Laundering white nationalists

Elizabeth Lopatto on what the New York Times was doing while the Wall Street Journal was getting scoops about the incumbent president:
The ultimate source for The New York Times’ story about Zohran Mamdani’s college application is an open secret. It’s an anime-loving neo-Nazi whose hobbies include furry drawings, posting fan art of a video game character, and hacking universities. On X, the alleged hacker is followed by New York Times freelancer Benjamin Ryan, who was the first byline on the Mamdani story.
The alleged hacker uses an online handle that is a racial slur, so I will be referring to them as the Anime Nazi; they have taken credit for five hacks of universities. Three of them, as first reported by Bloomberg, targeted the University of Minnesota, New York University, and Columbia University.
Social media reviewed by The Verge — including X and fediverse accounts — shows a series of reposts of statements and images such as swastikas, “miss u hitler,” and “minorities have no place in our world.” The Anime Nazi themselves posted such things as “I am racist,” “I am violently racist toward black people,” and a picture of a unicorn sitting on a swastika.
On a post from November 5th, 2024, when then-presidential candidate Kamala Harris’ X account was encouraging people to vote, the alleged hacker’s account replied, “You will be executed.” The next post after that was “kill them all please, mr president.” When another X account asked the Anime Nazi if they were concerned about law enforcement, they replied with a quote of a post from President Donald Trump: “He who saves his Country does not violate any Law.”
The Anime Nazi appears to have been specifically targeting universities, often for admissions data. They claim to have stolen data from millions of people. The data include Social Security numbers, addresses, family members’ information, and citizenship status.
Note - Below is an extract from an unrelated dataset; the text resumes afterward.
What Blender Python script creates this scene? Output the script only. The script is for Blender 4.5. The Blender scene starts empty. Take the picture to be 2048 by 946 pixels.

Perhaps significantly, that information also includes self-reported race — meaning that someone who is, in their own words, “violently racist toward black people.”
If what is uncovered in a hack is newsworthy enough it might be worth it irrespective of the motivations of the hackers and middlepersons, but needless to say that is not remotely the case here.
Also, if you’re going to reward a privacy violator with bad motives you at least owe your readers transparency. Instead, they were blandly described as people Just Asking Questions about affirmative action:
As a reminder, this was NYT's framing of the political motivations of the hacker. Personally, I do not think that this is the most relevant way to frame the "politics" of a hacker who uses a slur as a username, calls themselves "violently racist," and RTs swastikas. www.nytimes.com/2025/07/04/n…
[image or embed]— sarah jeong (@sarahjeong.bsky.social) Jul 21, 2025 at 7:58 AM
The process and the story here are both ugly.